# THE PROBLEM
Can you write out all the lines word for word, with no pictures?

# DATA

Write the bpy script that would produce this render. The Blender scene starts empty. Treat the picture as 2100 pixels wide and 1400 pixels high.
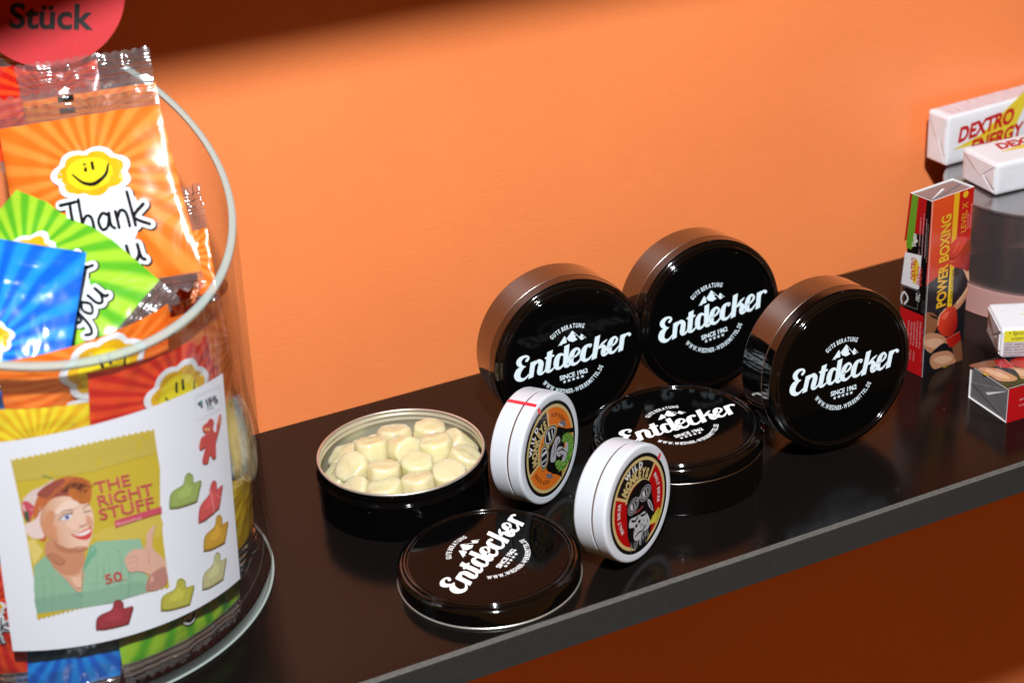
import bpy, bmesh, math, random
from mathutils import Vector, Matrix, noise
from mathutils.geometry import tessellate_polygon
random.seed(7)
S=bpy.context.scene; COL=S.collection
pi=math.pi; R_=math.radians

# ---------------------------------------------------------------- camera
cd=bpy.data.cameras.new('camera'); cam=bpy.data.objects.new('camera',cd); COL.objects.link(cam); S.camera=cam
RT=Vector((0.90185788,-0.4282987,-0.05667964)); UP=Vector((0.24144074,0.3908511,0.88822395)); FW=Vector((0.35827187,0.81473654,-0.4559009))
CP=Vector((-0.30256275,-0.65894563,0.38016234))
M=Matrix((RT,UP,-FW)).transposed().to_4x4(); M.translation=CP; cam.matrix_world=M
cd.sensor_width=36; cd.lens=3574.268*36/2100; cd.clip_start=0.02; cd.clip_end=20
cd.dof.use_dof=True; cd.dof.focus_distance=0.70; cd.dof.aperture_fstop=12
# ---------------------------------------------------------------- light
w=bpy.data.worlds.new('World'); S.world=w; w.use_nodes=True
bg=w.node_tree.nodes['Background']; bg.inputs[0].default_value=(1.0,0.38,0.08,1); bg.inputs[1].default_value=0.165
ld=bpy.data.lights.new('flash','AREA'); ld.shape='DISK'; ld.size=0.065; ld.energy=26.5; ld.color=(0.93,0.97,1.0)
lo=bpy.data.objects.new('flash',ld); COL.objects.link(lo); lo.location=(-0.30,-0.80,0.965)
lo.rotation_euler=(Vector((-0.02,-0.05,0.03))-lo.location).to_track_quat('-Z','Y').to_euler()
S.view_settings.view_transform='Standard'; S.view_settings.look='None'; S.view_settings.exposure=0.0; S.view_settings.gamma=1
S.cycles.max_bounces=10; S.cycles.transparent_max_bounces=24; S.cycles.glossy_bounces=5; S.cycles.transmission_bounces=8
S.cycles.caustics_reflective=False; S.cycles.caustics_refractive=False; S.cycles.sample_clamp_indirect=4; S.cycles.use_denoising=True

# ---------------------------------------------------------------- helpers
def lin(c):
    f=lambda x:(x/12.92 if x<=.04045 else ((x+.055)/1.055)**2.4)
    return tuple(f(v/255.) for v in c[:3])+(1,)
class NT:
    def __init__(s,name):
        s.m=bpy.data.materials.new(name); s.m.use_nodes=True; s.t=s.m.node_tree; s.b=s.t.nodes['Principled BSDF']; s.out=s.t.nodes['Material Output']
    def n(s,k,**kw):
        x=s.t.nodes.new(k)
        for a,v in kw.items():
            if a.startswith('i_'):
                q=a[2:]; q=int(q) if q.isdigit() else q
                x.inputs[q].default_value=v
            else: setattr(x,a,v)
        return x
    def l(s,a,b): s.t.links.new(a,b)
    def math(s,op,a,b=None):
        x=s.t.nodes.new('ShaderNodeMath'); x.operation=op
        for i,v in enumerate((a,b)):
            if v is None: continue
            if isinstance(v,(int,float)): x.inputs[i].default_value=v
            else: s.l(v,x.inputs[i])
        return x.outputs[0]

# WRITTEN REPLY
Write the bpy script that would produce this render. The Blender scene starts empty. Treat the picture as 2100 pixels wide and 1400 pixels high.
import bpy, bmesh, math, random
from mathutils import Vector, Matrix, noise
from mathutils.geometry import tessellate_polygon
random.seed(7)
S=bpy.context.scene; COL=S.collection
pi=math.pi; R_=math.radians

# ---------------------------------------------------------------- camera
cd=bpy.data.cameras.new('camera'); cam=bpy.data.objects.new('camera',cd); COL.objects.link(cam); S.camera=cam
RT=Vector((0.90185788,-0.4282987,-0.05667964)); UP=Vector((0.24144074,0.3908511,0.88822395)); FW=Vector((0.35827187,0.81473654,-0.4559009))
CP=Vector((-0.30256275,-0.65894563,0.38016234))
M=Matrix((RT,UP,-FW)).transposed().to_4x4(); M.translation=CP; cam.matrix_world=M
cd.sensor_width=36; cd.lens=3574.268*36/2100; cd.clip_start=0.02; cd.clip_end=20
cd.dof.use_dof=True; cd.dof.focus_distance=0.70; cd.dof.aperture_fstop=12
# ---------------------------------------------------------------- light
w=bpy.data.worlds.new('World'); S.world=w; w.use_nodes=True
bg=w.node_tree.nodes['Background']; bg.inputs[0].default_value=(1.0,0.38,0.08,1); bg.inputs[1].default_value=0.165
ld=bpy.data.lights.new('flash','AREA'); ld.shape='DISK'; ld.size=0.065; ld.energy=26.5; ld.color=(0.93,0.97,1.0)
lo=bpy.data.objects.new('flash',ld); COL.objects.link(lo); lo.location=(-0.30,-0.80,0.965)
lo.rotation_euler=(Vector((-0.02,-0.05,0.03))-lo.location).to_track_quat('-Z','Y').to_euler()
S.view_settings.view_transform='Standard'; S.view_settings.look='None'; S.view_settings.exposure=0.0; S.view_settings.gamma=1
S.cycles.max_bounces=10; S.cycles.transparent_max_bounces=24; S.cycles.glossy_bounces=5; S.cycles.transmission_bounces=8
S.cycles.caustics_reflective=False; S.cycles.caustics_refractive=False; S.cycles.sample_clamp_indirect=4; S.cycles.use_denoising=True

# ---------------------------------------------------------------- helpers
def lin(c):
    f=lambda x:(x/12.92 if x<=.04045 else ((x+.055)/1.055)**2.4)
    return tuple(f(v/255.) for v in c[:3])+(1,)
class NT:
    def __init__(s,name):
        s.m=bpy.data.materials.new(name); s.m.use_nodes=True; s.t=s.m.node_tree; s.b=s.t.nodes['Principled BSDF']; s.out=s.t.nodes['Material Output']
    def n(s,k,**kw):
        x=s.t.nodes.new(k)
        for a,v in kw.items():
            if a.startswith('i_'):
                q=a[2:]; q=int(q) if q.isdigit() else q
                x.inputs[q].default_value=v
            else: setattr(x,a,v)
        return x
    def l(s,a,b): s.t.links.new(a,b)
    def math(s,op,a,b=None):
        x=s.t.nodes.new('ShaderNodeMath'); x.operation=op
        for i,v in enumerate((a,b)):
            if v is None: continue
            if isinstance(v,(int,float)): x.inputs[i].default_value=v
            else: s.l(v,x.inputs[i])
        return x.outputs[0]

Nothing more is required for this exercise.